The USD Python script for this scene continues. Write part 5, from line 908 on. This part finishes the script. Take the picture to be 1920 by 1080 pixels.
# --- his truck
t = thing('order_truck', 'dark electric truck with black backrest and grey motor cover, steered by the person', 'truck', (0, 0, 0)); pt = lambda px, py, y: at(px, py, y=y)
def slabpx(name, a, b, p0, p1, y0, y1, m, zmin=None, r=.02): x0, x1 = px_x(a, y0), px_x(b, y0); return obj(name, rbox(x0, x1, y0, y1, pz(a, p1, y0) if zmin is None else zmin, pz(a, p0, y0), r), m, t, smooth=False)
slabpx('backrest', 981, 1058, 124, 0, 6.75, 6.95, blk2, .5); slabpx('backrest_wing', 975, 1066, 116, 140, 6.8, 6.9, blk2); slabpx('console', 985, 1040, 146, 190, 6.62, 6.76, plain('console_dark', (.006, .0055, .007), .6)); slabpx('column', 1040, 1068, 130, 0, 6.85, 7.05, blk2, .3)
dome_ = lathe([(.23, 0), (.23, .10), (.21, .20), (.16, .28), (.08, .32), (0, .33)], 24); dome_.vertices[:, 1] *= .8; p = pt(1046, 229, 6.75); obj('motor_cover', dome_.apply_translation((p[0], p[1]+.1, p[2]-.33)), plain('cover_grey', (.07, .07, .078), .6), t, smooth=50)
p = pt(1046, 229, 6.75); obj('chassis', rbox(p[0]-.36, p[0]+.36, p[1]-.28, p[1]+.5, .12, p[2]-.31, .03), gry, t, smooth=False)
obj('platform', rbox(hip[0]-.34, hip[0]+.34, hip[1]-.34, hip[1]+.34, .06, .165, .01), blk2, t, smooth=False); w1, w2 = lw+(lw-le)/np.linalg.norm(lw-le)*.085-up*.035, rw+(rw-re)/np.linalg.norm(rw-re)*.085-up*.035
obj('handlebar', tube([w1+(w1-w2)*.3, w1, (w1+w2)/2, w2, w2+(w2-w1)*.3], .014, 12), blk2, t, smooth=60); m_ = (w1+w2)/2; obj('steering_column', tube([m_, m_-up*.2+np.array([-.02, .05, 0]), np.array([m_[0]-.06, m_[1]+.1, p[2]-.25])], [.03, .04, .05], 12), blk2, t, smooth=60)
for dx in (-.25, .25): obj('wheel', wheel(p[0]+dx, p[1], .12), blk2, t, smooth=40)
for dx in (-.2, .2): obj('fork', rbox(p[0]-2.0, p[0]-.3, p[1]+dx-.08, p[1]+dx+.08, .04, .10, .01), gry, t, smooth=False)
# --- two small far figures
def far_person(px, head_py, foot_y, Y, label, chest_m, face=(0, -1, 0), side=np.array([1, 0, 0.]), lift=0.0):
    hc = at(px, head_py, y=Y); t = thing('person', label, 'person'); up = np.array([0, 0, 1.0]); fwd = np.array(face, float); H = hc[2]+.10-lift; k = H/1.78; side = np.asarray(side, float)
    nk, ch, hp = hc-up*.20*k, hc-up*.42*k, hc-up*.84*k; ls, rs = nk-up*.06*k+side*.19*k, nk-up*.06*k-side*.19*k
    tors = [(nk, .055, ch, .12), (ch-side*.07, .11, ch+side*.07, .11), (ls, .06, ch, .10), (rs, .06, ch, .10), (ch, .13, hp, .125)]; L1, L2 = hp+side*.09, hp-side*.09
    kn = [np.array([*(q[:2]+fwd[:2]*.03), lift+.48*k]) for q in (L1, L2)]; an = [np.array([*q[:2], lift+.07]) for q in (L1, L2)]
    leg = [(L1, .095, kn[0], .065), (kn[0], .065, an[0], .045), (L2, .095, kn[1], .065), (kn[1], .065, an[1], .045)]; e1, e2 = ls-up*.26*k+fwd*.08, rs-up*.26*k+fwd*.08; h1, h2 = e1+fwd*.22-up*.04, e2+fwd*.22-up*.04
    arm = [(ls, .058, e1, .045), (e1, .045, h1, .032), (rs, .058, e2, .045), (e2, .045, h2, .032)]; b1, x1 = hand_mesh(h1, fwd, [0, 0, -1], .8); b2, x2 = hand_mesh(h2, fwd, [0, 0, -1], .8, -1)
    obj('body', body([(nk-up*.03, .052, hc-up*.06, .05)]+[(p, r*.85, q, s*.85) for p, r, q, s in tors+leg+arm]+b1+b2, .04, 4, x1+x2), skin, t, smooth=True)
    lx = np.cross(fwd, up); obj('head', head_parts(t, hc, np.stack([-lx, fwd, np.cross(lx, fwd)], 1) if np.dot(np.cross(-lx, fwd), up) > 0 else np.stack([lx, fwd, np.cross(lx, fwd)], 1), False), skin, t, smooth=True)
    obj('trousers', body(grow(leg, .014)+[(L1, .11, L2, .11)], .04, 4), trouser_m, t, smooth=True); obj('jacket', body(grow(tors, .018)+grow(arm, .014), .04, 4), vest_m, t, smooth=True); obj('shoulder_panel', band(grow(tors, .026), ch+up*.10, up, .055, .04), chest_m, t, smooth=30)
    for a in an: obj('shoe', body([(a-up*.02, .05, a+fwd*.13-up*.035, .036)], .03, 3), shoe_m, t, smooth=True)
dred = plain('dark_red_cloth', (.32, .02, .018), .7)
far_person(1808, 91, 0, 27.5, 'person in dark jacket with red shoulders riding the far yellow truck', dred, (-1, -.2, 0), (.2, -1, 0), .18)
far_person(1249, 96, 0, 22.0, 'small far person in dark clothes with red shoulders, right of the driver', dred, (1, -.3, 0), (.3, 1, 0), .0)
---------------
- [JOB]:
Every line above should be printed again exactly as it stands.

- [WRITTEN ANSWER]:
The USD Python script for this scene continues. Write part 5, from line 908 on. This part finishes the script. Take the picture to be 1920 by 1080 pixels.
# --- his truck
t = thing('order_truck', 'dark electric truck with black backrest and grey motor cover, steered by the person', 'truck', (0, 0, 0)); pt = lambda px, py, y: at(px, py, y=y)
def slabpx(name, a, b, p0, p1, y0, y1, m, zmin=None, r=.02): x0, x1 = px_x(a, y0), px_x(b, y0); return obj(name, rbox(x0, x1, y0, y1, pz(a, p1, y0) if zmin is None else zmin, pz(a, p0, y0), r), m, t, smooth=False)
slabpx('backrest', 981, 1058, 124, 0, 6.75, 6.95, blk2, .5); slabpx('backrest_wing', 975, 1066, 116, 140, 6.8, 6.9, blk2); slabpx('console', 985, 1040, 146, 190, 6.62, 6.76, plain('console_dark', (.006, .0055, .007), .6)); slabpx('column', 1040, 1068, 130, 0, 6.85, 7.05, blk2, .3)
dome_ = lathe([(.23, 0), (.23, .10), (.21, .20), (.16, .28), (.08, .32), (0, .33)], 24); dome_.vertices[:, 1] *= .8; p = pt(1046, 229, 6.75); obj('motor_cover', dome_.apply_translation((p[0], p[1]+.1, p[2]-.33)), plain('cover_grey', (.07, .07, .078), .6), t, smooth=50)
p = pt(1046, 229, 6.75); obj('chassis', rbox(p[0]-.36, p[0]+.36, p[1]-.28, p[1]+.5, .12, p[2]-.31, .03), gry, t, smooth=False)
obj('platform', rbox(hip[0]-.34, hip[0]+.34, hip[1]-.34, hip[1]+.34, .06, .165, .01), blk2, t, smooth=False); w1, w2 = lw+(lw-le)/np.linalg.norm(lw-le)*.085-up*.035, rw+(rw-re)/np.linalg.norm(rw-re)*.085-up*.035
obj('handlebar', tube([w1+(w1-w2)*.3, w1, (w1+w2)/2, w2, w2+(w2-w1)*.3], .014, 12), blk2, t, smooth=60); m_ = (w1+w2)/2; obj('steering_column', tube([m_, m_-up*.2+np.array([-.02, .05, 0]), np.array([m_[0]-.06, m_[1]+.1, p[2]-.25])], [.03, .04, .05], 12), blk2, t, smooth=60)
for dx in (-.25, .25): obj('wheel', wheel(p[0]+dx, p[1], .12), blk2, t, smooth=40)
for dx in (-.2, .2): obj('fork', rbox(p[0]-2.0, p[0]-.3, p[1]+dx-.08, p[1]+dx+.08, .04, .10, .01), gry, t, smooth=False)
# --- two small far figures
def far_person(px, head_py, foot_y, Y, label, chest_m, face=(0, -1, 0), side=np.array([1, 0, 0.]), lift=0.0):
    hc = at(px, head_py, y=Y); t = thing('person', label, 'person'); up = np.array([0, 0, 1.0]); fwd = np.array(face, float); H = hc[2]+.10-lift; k = H/1.78; side = np.asarray(side, float)
    nk, ch, hp = hc-up*.20*k, hc-up*.42*k, hc-up*.84*k; ls, rs = nk-up*.06*k+side*.19*k, nk-up*.06*k-side*.19*k
    tors = [(nk, .055, ch, .12), (ch-side*.07, .11, ch+side*.07, .11), (ls, .06, ch, .10), (rs, .06, ch, .10), (ch, .13, hp, .125)]; L1, L2 = hp+side*.09, hp-side*.09
    kn = [np.array([*(q[:2]+fwd[:2]*.03), lift+.48*k]) for q in (L1, L2)]; an = [np.array([*q[:2], lift+.07]) for q in (L1, L2)]
    leg = [(L1, .095, kn[0], .065), (kn[0], .065, an[0], .045), (L2, .095, kn[1], .065), (kn[1], .065, an[1], .045)]; e1, e2 = ls-up*.26*k+fwd*.08, rs-up*.26*k+fwd*.08; h1, h2 = e1+fwd*.22-up*.04, e2+fwd*.22-up*.04
    arm = [(ls, .058, e1, .045), (e1, .045, h1, .032), (rs, .058, e2, .045), (e2, .045, h2, .032)]; b1, x1 = hand_mesh(h1, fwd, [0, 0, -1], .8); b2, x2 = hand_mesh(h2, fwd, [0, 0, -1], .8, -1)
    obj('body', body([(nk-up*.03, .052, hc-up*.06, .05)]+[(p, r*.85, q, s*.85) for p, r, q, s in tors+leg+arm]+b1+b2, .04, 4, x1+x2), skin, t, smooth=True)
    lx = np.cross(fwd, up); obj('head', head_parts(t, hc, np.stack([-lx, fwd, np.cross(lx, fwd)], 1) if np.dot(np.cross(-lx, fwd), up) > 0 else np.stack([lx, fwd, np.cross(lx, fwd)], 1), False), skin, t, smooth=True)
    obj('trousers', body(grow(leg, .014)+[(L1, .11, L2, .11)], .04, 4), trouser_m, t, smooth=True); obj('jacket', body(grow(tors, .018)+grow(arm, .014), .04, 4), vest_m, t, smooth=True); obj('shoulder_panel', band(grow(tors, .026), ch+up*.10, up, .055, .04), chest_m, t, smooth=30)
    for a in an: obj('shoe', body([(a-up*.02, .05, a+fwd*.13-up*.035, .036)], .03, 3), shoe_m, t, smooth=True)
dred = plain('dark_red_cloth', (.32, .02, .018), .7)
far_person(1808, 91, 0, 27.5, 'person in dark jacket with red shoulders riding the far yellow truck', dred, (-1, -.2, 0), (.2, -1, 0), .18)
far_person(1249, 96, 0, 22.0, 'small far person in dark clothes with red shoulders, right of the driver', dred, (1, -.3, 0), (.3, 1, 0), .0)